Joe Menzer: Not only that, but I think it has helped the guys like Ricky Stenhouse Jr. and Austin Dillon develop more quickly than maybe they would have. At least they're probably driving with more confidence that they can run up front and win some of these races. Heck, Elliott Sadler probably is a much better driver now than when he was last in Cup. And isn't that what the Nationwide Series is supposed to be about, more than anything? Helping guys develop?

* Nationwide Championship Predictor: Who will win?

David Caraviello: Another interesting thing is, you look at all the guys who cut back on their Nationwide efforts in an attempt to improve their Sprint Cup results -- Kyle, Edwards, Kevin Harvick -- and they seem to have taken a step backward. That's not all on them, of course -- some of these guys are dealing with company-wide performance issues -- but it hasn't been the magic bullet so many thought it might be. Of course, Jimmie keeps rolling along, and he doesn't race any Nationwide, and Stewart rarely does. But for some guys, cutting back hasn't generated automatic improvement.

Mark Aumann: I hadn't really thought about the corollary there, DC. But Joey Logano has been one of the guys to beat every time he shows up in the Nationwide Series and it hasn't really carried over to his Cup ride. I don't know that we can infer, if A and B, therefore C, as much as in the past.

David Caraviello: You're right, Mark. So it flows (or doesn't) in the opposite direction, too. I still think for Sprint Cup title contenders, fewer Nationwide events are the way to go -- hard to argue with the way Jimmie Johnson's done it -- but this season makes it clear that the approach tends to vary on a driver-to-driver basis.

Mark Aumann: There's enough of a difference -- maybe with the power or the handling -- to where the experience advantage isn't as pronounced now.

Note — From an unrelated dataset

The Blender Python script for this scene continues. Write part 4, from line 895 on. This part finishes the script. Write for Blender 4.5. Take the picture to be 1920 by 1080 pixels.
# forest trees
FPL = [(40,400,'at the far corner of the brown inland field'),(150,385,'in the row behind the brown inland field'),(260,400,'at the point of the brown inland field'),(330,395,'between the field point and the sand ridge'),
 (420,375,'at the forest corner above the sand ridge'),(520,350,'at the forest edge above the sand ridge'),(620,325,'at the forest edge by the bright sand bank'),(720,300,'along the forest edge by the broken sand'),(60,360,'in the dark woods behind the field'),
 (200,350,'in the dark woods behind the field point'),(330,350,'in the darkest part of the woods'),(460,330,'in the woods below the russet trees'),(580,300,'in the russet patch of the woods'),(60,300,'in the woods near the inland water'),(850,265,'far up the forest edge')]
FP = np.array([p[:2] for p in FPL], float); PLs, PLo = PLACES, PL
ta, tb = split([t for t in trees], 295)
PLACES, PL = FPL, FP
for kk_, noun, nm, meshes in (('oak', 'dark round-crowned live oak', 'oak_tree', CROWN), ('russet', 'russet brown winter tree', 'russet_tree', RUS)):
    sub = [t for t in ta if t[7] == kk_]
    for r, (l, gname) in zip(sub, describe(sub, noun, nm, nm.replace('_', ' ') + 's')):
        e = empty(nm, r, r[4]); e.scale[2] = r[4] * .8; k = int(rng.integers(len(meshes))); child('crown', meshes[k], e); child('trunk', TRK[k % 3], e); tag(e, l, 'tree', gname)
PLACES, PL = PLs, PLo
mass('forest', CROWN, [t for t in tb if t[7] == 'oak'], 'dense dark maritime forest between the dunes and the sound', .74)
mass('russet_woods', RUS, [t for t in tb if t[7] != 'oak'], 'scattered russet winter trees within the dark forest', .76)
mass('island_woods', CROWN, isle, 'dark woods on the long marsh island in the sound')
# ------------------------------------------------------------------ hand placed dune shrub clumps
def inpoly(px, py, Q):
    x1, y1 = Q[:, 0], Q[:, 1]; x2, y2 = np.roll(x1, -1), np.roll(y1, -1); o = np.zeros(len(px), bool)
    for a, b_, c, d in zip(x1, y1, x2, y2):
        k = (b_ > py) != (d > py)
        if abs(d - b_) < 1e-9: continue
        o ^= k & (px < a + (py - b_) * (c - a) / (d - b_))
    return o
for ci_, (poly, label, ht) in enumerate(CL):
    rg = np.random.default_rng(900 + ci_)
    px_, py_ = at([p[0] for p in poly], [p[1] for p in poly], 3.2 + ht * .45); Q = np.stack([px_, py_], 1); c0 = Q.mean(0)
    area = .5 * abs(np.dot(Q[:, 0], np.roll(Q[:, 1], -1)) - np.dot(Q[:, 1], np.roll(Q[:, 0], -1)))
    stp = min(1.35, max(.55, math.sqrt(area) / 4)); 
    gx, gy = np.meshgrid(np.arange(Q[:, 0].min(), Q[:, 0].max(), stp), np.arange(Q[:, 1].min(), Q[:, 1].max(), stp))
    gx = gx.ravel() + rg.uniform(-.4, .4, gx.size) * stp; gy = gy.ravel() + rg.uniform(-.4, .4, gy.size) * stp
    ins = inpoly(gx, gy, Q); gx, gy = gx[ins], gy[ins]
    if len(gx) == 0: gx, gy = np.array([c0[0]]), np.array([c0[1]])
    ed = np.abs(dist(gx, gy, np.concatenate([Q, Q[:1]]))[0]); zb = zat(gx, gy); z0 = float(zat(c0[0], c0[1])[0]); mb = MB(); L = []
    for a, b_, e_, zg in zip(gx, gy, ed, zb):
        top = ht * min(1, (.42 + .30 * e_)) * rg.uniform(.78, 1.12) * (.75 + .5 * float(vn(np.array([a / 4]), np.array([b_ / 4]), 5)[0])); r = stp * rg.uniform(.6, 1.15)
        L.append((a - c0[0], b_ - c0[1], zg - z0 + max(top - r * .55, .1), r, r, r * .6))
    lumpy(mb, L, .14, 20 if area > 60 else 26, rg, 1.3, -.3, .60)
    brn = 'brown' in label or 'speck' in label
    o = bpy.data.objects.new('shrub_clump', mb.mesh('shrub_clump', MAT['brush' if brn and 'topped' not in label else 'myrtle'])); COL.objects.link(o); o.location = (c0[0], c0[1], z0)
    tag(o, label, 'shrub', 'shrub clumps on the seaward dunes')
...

Joe Menzer: Getting more to your point, DC, I think some guys such as Carl and Kyle had been doing double-duty so long that getting out of a regular Nationwide car has been an adjustment that perhaps has hurt them in Cup. But you can't say the same about Keselowski, who is flourishing in Cup this season after cutting back his Nationwide load. Every guy is different, I guess, sort of like how every one of my kids is different.

Mark Aumann: Or how all the TVs in Joe's Man Cave are different.

David Caraviello: And Brad plans to further reduce his Nationwide schedule this year for as long as he's still in title contention. Which is starting to look like a long time.

Mark Aumann: And Ryan Blaney is more than grateful. Boy, Roger's got some pretty talented kids on the farm there.

David Caraviello: Yeah, Mark, it's like going from my 52-inch HDTV to Joe's 19-inch black and white. Quite a contrast.

Mark Aumann: Contrast! Somebody needs to put DC's jokes on vertical hold.

Joe Menzer: Uh, wait a minute. You've got me mixed up with Mountain Man Mark. You know very well that I have three different sizes of TVs in the Man Cave, all color, one HD -- ranging in size from 55 inches to 38 to 20.

Mark Aumann: No matter. I think readers have had us on mute for years.

The opinions expressed are solely those of the participants.